Detainees in Florida federal prisons who are planning to plead for a sentence reduction under the Obama administration's 2014 clemency initiative may want to know that the effort is unlikely to continue once President-elect Donald Trump takes office, according to news sources. Following Obama's granting of 79 commutations on Nov. 22, a statement released by the director of one criminal justice reform group indicated that the president can and must step up the pace before time runs out on his administration.

The latest group of commutations brings the total number of people who have been granted sentence reductions by President Obama to 1,023, but a substantial number of applications remain pending. Reuters reported that as of Aug. 31, 6,000 letters, which had been previously submitted in connection with a pleading for clemency, had not yet been addressed.

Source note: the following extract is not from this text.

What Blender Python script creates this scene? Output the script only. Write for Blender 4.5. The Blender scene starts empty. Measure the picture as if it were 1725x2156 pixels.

In an earlier statement, the White House explained the clemency initiative by saying that the effort was meant to counteract the effect of antiquated laws that imposed sentences that were unfit for the crimes committed. Under the initiative, President Obama has largely granted commutations to non-violent drug offenders, reducing their sentences but not allowing them to immediately go free.

It is unclear at this point whether Trump will take any steps to address what advocates have called "outdated and unduly harsh" sentencing laws when his administration takes over. In the meantime, people who find themselves facing non-violent drug charges may find it beneficial to seek legal counsel regarding their defense options early in the process.